SEBI Proposes Regulatory Framework for Significant Indices with ₹20,000 Crore AUM Threshold
SEBI has proposed a comprehensive regulatory framework for 'Significant Indices' to enhance governance among Index Providers. The framework defines significant indices as those with cumulative AUM exceeding ₹20,000 crore from domestic mutual fund schemes, calculated based on daily average AUM over six months. Index providers must register within six months unless already regulated by RBI, with enhanced grievance mechanisms and transparency measures.

*this image is generated using AI for illustrative purposes only.
The Securities and Exchange Board of India (SEBI) has introduced a comprehensive regulatory framework for 'Significant Indices' as part of its ongoing efforts to strengthen governance standards among Index Providers in the securities market. The proposal, outlined in a consultation paper released on Monday, establishes clear criteria and operational guidelines for enhanced oversight of major financial benchmarks.
Definition and Scope of Significant Indices
SEBI has defined "Significant Indices" as those administered by an Index Provider and benchmarked by domestic mutual fund schemes with cumulative Assets Under Management (AUM) exceeding ₹20,000 crore. This threshold-based approach ensures that the regulatory framework captures indices with substantial market influence and investor exposure.
| Parameter: | Details |
|---|---|
| AUM Threshold: | ₹20,000 crore |
| Calculation Period: | Daily average AUM for past six months |
| Review Dates: | June 30 and December 31 annually |
| Scope: | Domestic mutual fund schemes |
AUM Calculation Methodology
The regulatory framework establishes a detailed methodology for calculating the AUM threshold. The calculation is based on the daily average AUM of domestic mutual fund schemes for each of the past six months, ending on June 30 and December 31 of each year.
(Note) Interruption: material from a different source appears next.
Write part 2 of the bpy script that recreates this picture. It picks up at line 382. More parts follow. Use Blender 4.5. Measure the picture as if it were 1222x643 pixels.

For mutual fund schemes that track multiple indices, the AUM is allocated proportionally among the tracked indices. In cases involving an "index of indices," the AUM of underlying indices is included based on their respective weights in the composite index.
Registration Requirements and Timeline
Under the proposed framework, providers of identified Significant Indices must submit an application for registration as an Index Provider within six months from the date of issuance of the final circular. However, this registration requirement will not apply to providers whose significant indices are already regulated by the Reserve Bank of India (RBI), avoiding regulatory overlap and duplication.
Enhanced Governance and Grievance Mechanism
The proposal aims to increase transparency and accountability in financial benchmarks through structured governance measures. The grievance redressal mechanism will apply specifically to Significant Indices provided by Index Providers registered with SEBI, ensuring that investor concerns and disputes related to these benchmarks have a formal resolution pathway.
Public Consultation Process
SEBI has invited public comments on the proposed regulatory framework until January 30, demonstrating its commitment to stakeholder consultation in policy development. This consultation period allows market participants, Index Providers, and other stakeholders to provide feedback on the proposed measures before final implementation.